UPDATE 3-Hungary hikes rates, says more could come
* Central bank hikes by 50 bps, more hikes possible
* Forint edges down, bond yields fall
* T-bill auction draws demand, yield soars
* Parliament to approve budget outline
By Jan Lopatka and Marton Dunai
BUDAPEST, Nov 29 (Reuters) - Hungary's central bank raised interest rates by 50 basis points on Tuesday and said more tightening may be needed to stem a market crisis in the eastern European Union member after a rating cut to "junk" that has hit its currency and debt.
The hike to 6.5 percent, the highest level in two years, was within market expectations but fell short of the bolder action some traders had called for to calm markets.

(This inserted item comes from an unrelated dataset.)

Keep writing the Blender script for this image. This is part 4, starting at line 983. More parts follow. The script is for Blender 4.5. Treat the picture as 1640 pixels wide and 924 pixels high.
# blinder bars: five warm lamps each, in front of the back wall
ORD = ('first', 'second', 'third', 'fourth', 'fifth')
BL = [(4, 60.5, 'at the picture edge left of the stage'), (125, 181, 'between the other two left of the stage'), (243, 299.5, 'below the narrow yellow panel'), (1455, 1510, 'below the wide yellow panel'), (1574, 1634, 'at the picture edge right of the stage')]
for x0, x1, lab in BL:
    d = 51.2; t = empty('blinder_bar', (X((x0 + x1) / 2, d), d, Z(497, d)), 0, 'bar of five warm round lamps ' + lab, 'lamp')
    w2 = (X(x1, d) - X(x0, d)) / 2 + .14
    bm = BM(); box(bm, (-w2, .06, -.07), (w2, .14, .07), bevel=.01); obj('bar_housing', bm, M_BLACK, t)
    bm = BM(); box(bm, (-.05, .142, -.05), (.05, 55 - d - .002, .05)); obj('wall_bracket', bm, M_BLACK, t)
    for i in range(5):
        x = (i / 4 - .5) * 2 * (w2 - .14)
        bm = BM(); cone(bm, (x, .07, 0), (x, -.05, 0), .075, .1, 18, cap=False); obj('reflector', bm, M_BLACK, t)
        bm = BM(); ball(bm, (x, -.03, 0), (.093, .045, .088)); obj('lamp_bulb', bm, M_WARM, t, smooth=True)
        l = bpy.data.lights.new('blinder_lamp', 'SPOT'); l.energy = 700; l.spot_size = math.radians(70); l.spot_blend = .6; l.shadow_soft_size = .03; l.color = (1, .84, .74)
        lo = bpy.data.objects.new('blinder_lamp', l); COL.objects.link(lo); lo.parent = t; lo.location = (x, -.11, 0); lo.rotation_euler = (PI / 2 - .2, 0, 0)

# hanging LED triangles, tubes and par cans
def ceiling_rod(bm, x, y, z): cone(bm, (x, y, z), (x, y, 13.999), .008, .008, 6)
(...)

The forint, which fell to all-time lows against the euro earlier this month, lost 0.3 percent shortly after the decision while other central European currencies gained.
Hungarian assets have been under fire due to the right-of-centre government's unorthodox policies, including special taxes on mostly foreign-owned banks and utilities and a $14 billion nationalisation of pension fund assets to cover a budget gap.
Prime Minister Viktor Orban's approach, which goes against mainstream recommendations for tax hikes and spending cuts, sparked a downgrade by ratings agency Moody's to Ba1 last week.
The cut prompted a softening of the government's rhetoric on how it would negotiate a new aid deal with the International Monetary Fund.
Moody's said it saw a growing risk that Hungary will not be able to meet its fiscal targets in an environment of weak growth -- or even a recession, as forecast by the OECD -- and increased external market volatility amid the worsening euro zone crisis.
Central bank governor Andras Simor said Hungary needed to shore up its economic fundamentals to avoid speculative attacks.
"(Ukrainian world boxing champion) Vitali Klitschko is rarely smacked in the face on a street corner, but the bespectacled loser often is. Those countries are attacked on the markets whose fundamental situation is not strong," he said.
Simor said more rate hikes may be on the way if risk perception and the inflation outlook remain negative.
"In case inflation prospects and risk assessment were to remain persistently unfavourable in the coming months, further rate rises may follow," he added.
As the central bank met, the government debt agency sold all 40 billion forints ($173.09 million) of three-month treasury bills at an auction, with the average yield jumping 69 basis points from the previous sale a week ago, to 7.32 percent.
The next such test of market confidence will come on Thursday, when the government is due to offer 35 billion forints worth of three-, five-, and 10-year bonds.
Also on Tuesday, Hungary's parliament voted unanimously to lock in the basic parameters of the 2012 budget, which aims for an overall public deficit of 2.5 percent of gross domestic product. Its smooth approval had been expected given the ruling Fidesz party's strong parliamentary majority.
That deficit target may come under pressure due to currency weakness and a darkening growth outlook, however. The OECD predicted on Monday that Hungary's economy will contract by 0.6 percent next year.
NOT SO BOLD
Government bond yields, which rose in the morning on fears the rate hike would be smaller than expected, fell after the decision and stood 10-20 basis point lower from early levels in late trade. The yield curve was almost flat around 9.2 percent.
"If this afternoon's 50 bps hike in Hungarian interest rates was intended to shore up the forint, the move has flopped," Capital Economics analyst Neil Shearing said.
"With the euro-crisis set to intensify and a deal with the IMF still some way off, we think there remains a greater than 50:50 chance that the National Bank will be forced into more aggressive interest rate hikes over the next 3-6 months."
The forint slid 0.3 percent to 309.5 versus the euro after the vote, and stands 10.2 percent lower this year, and near an all-time low of 317.9 hit on November 14.
The currency had gained ground on Monday, inspired by the government's pledge to mend relations with the IMF, retreating from an earlier line that any funding agreement had to come without any policy conditions attached.
That was a welcome line for investors from an administration that has spoken in favour of economic "sovereignty" and sees the Moody's action as part of a "financial attack" on Hungary.
Simor, often at odds with Orban's government, welcomed the deicison to seek a new IMF deal, saying it could provide credibility.
In its post-meeting statement, the Monetary Council said it was important that the government reach an agreement with international organisations and the Hungarian Banking Association as soon as possible.
GOVERNMENT MUST MEND MARKETS
Orban has cut taxes for families and small firms while nationalising pensions and taxing big firms, putting the country of 10 million on track to run one of the European Union's only budget surpluses this year.
But his policies have failed to spur growth. Analysts have said Hungary needs to become more co-operative and accept more traditional tax and austerity measures.
Hungary's government debt stands at 82 percent of the country's gross domestic product, near the European Union average, but it is highly dependent on external funds and so hurt by the high yields.
Next year, Hungary needs to roll over 1.82 trillion forints in maturing debt and 1.37 trillion worth of foreign currency debt, including 3.34 billion euros worth of IMF funding.